When I joined Amazon Leo (formerly Project Kuiper) to help build their satellite manufacturing supply chain, I expected to apply the same world-class planning processes I had refined at Microsoft and Starbucks. Instead, I stepped into an environment that broke my assumptions about how planning should work.
The only viable model was one that updated as fast as the design changed – a continuous and design-linked approach – one now emerging across industries.
Lessons from Amazon Leo
Within weeks at Leo, traditional S&OP cycles and an obsession with forecast accuracy collapsed under the realities of building a next-generation satellite network. As Rajeev Badyal, VP and head of the program, put it, “We have set out to design the most advanced satellite network ever built, and we have created the whole thing in house at Amazon.”
In a system evolving daily, a 95% accurate forecast for a design that would be obsolete by the end of the week did not reduce risk. It created it. We were locking in procurement commitments for components we would never use, creating the exact inventory exposure the planning process was supposed to prevent.
This is not just a space problem. A Zero100 member told me recently that its newest product line behaves more like fast fashion than anything in its tech portfolio. Its planning process cannot keep up with the rate of design change, customer feedback, and rapid iteration.
And this shift from cadence-based planning to continuous planning isn’t an edge case - the gap between how businesses operate and how supply chains respond has become one of the largest execution risks in global operations.

Why Adaptability Now Matters More Than Accuracy
In fast-moving environments, static precision loses value. Three principles from my time at Leo apply directly to modern supply chains:
- Speed outperformed precision. A workable plan delivered today created more value than a perfect one delivered a week later.
- Systems handled routine adjustments. When engineering updated a design, procurement and planning responded immediately. Shared data supported by an end-to-end tech stack replaced approval chains. Planning became a continuous capability, not a calendar event.

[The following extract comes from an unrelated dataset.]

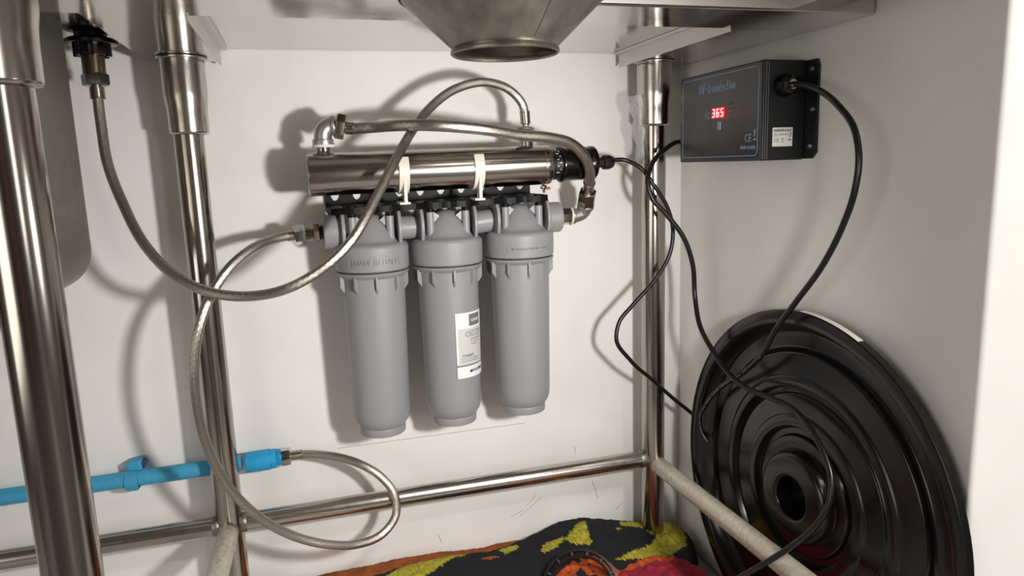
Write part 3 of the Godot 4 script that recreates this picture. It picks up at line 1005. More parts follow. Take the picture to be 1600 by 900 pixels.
	hexnut(st, Vector3(0.4125, 0.669, 0.085), Vector3(0.4336, 0.6692, 0.0850), 0.0140, 0.2)
	wpart("hex_nipple", st, M.nickel, eb)
	st = begin()
	rod(st, Vector3(0.4318, 0.6693, 0.0850), Vector3(0.4353, 0.6692, 0.0850), 0.0152)
	wpart("thread_tape", st, M.tape, eb)
	# 3: from the left housing's inlet, big loop down to the blue pipe
	var h3 := [Vector3(-0.0174, 0.6634, 0.0880), Vector3(-0.0432, 0.6607, 0.1000), Vector3(-0.0719, 0.6519, 0.1180), Vector3(-0.1039, 0.6293, 0.1380), Vector3(-0.1309, 0.5953, 0.1550), Vector3(-0.1513, 0.5494, 0.1680), Vector3(-0.1617, 0.4983, 0.1720), Vector3(-0.1644, 0.4381, 0.1720), Vector3(-0.1569, 0.3737, 0.1680), Vector3(-0.1354, 0.3069, 0.1620), Vector3(-0.0991, 0.2507, 0.1550), Vector3(-0.0522, 0.2055, 0.1450), Vector3(-0.0013, 0.1765, 0.1350), Vector3(0.0434, 0.1621, 0.1220), Vector3(0.0841, 0.1651, 0.1080), Vector3(0.1093, 0.1895, 0.0950), Vector3(0.1092, 0.2204, 0.0850), Vector3(0.0889, 0.2513, 0.0750), Vector3(0.0555, 0.2747, 0.0640), Vector3(0.0154, 0.2876, 0.0500), Vector3(-0.0203, 0.2921, 0.0380), Vector3(-0.0440, 0.2918, 0.0310)]
	h = thing("braided_hose", "braided steel hose looping from the left filter's inlet down to the blue pipe", "hose", h1[0], "braided steel hoses")
	st = begin()
	tube(st, spline(h3), 0.0069, 20, 36.0)
	wpart("braid", st, M.braid, h)
	st = begin()
	hexnut(st, Vector3(-0.0160, 0.6625, 0.087), Vector3(0.0005, 0.664, 0.0855), 0.0155, 0.1)
	wpart("hex_nut", st, M.chrome, h)
	st = begin()
	ferrule(st, Vector3(-0.0155, 0.6625, 0.087), Vector3(-0.0248, 0.6632, 0.0910), 0.0080)
	wpart("ferrule", st, M.nickel, h)
	st = begin()
	hexnut(st, Vector3(-0.0676, 0.2904, 0.0300), Vector3(-0.0523, 0.2909, 0.0300), 0.0148, 0.5)
	wpart("hex_nut", st, M.chrome, h)
	st = begin()
	ferrule(st, Vector3(-0.0533, 0.2911, 0.0300), Vector3(-0.0337, 0.2922, 0.0340), 0.0080)
	wpart("ferrule", st, M.nickel, h)
	t = thing("hose_adapter", "brass-coloured threaded adapter screwed into the left filter's inlet", "pipe fitting", Vector3(0.01, 0.664, 0.085))
	st = begin()
	thread(st, Vector3(-0.002, 0.664, 0.085), Vector3(0.014, 0.6645, 0.085), 0.0100)
	wpart("threaded_stem", st, M.nickel, t)
	st = begin()
	hexnut(st, Vector3(0.0125, 0.6645, 0.085), Vector3(0.0215, 0.665, 0.085), 0.0148, 0.3)
	wpart("hex_nut", st, M.nickel, t)
	st = begin()
	thread(st, Vector3(0.021, 0.665, 0.085), Vector3(0.0275, 0.6655, 0.085), 0.0118)
	wpart("thread", st, M.dark_nut, t)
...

- Constraints anchored everything. Launch windows, test requirements, safety standards, and physics defined what could not move. Everything else flexed around these immoveable boundaries.
These patterns mirror the challenges companies face today.
Agentic AI: The Next Layer of Continuous Planning
The continuous planning model we built at Leo through necessity is now becoming accessible to any organization through agentic AI. Zero100 research shows how these systems mirror what our teams did manually: monitor conditions, analyze signals, generate scenarios, and act within guardrails. But instead of requiring teams of engineers and planners working around the clock, agentic systems operate as autonomous teammates. offering capabilities like:
- Rebalancing inventory in real time
- Regenerating production schedules in seconds (vs daily scrambles)
- Identifying emerging constraints before they cascade
- Running parallel scenarios continuously
- Escalating only exceptions that require human judgment
These can now scale effortlessly across thousands of SKUs and suppliers, and are how continuous planning moves from edge case to industry standard.
Fusion Teams: The Talent Model for Modern Planning
The team at Leo didn't look like a traditional planning organization. Some of our strongest problem solvers came from engineering or software backgrounds. Traditional planning expertise remained vital, but it had to blend with systems thinking and comfort with rapid experimentation.
At Zero100, we call these fusion teams: collaborative groups that blend engineering, data science, product management, and operational expertise. They translate business needs into technical requirements, own outcomes end-to-end, and work in continuous loops with autonomous systems to drive measurable business results.
Our analysis of supply chain planning job descriptions reveals a striking gap. While leading companies recruit for AI orchestration and autonomous planning capabilities, 44% of planning roles still prioritize Excel-based S&OP skills. But organizations that shift their hiring from Excel Jugglers to Orchestrators will own the future of planning.

Building a Continuous Planning Model
The lessons for planning from my time in satellite manufacturing?
1. Speed over Accuracy
Measure planning by how fast it updates, not by how precise it was on day one. A good plan today beats a perfect plan next week.
2. Constraints as Anchors
Define what can’t move—launch windows, regulatory deadlines, physics—and build flexibility everywhere else. Constraints clarify; everything else is negotiable.
3. Agents in the Loop, Humans for Strategy
Use agentic AI for routine adjustments and parallel scenarios. Let humans focus on strategy, exceptions, and the decisions that actually need judgment.
All of this is the ongoing governance work of fusion teams.
The companies that thrive will not be the ones with the most sophisticated traditional planning process. They will be the ones that rebuild planning to match the speed of the world in which they operate.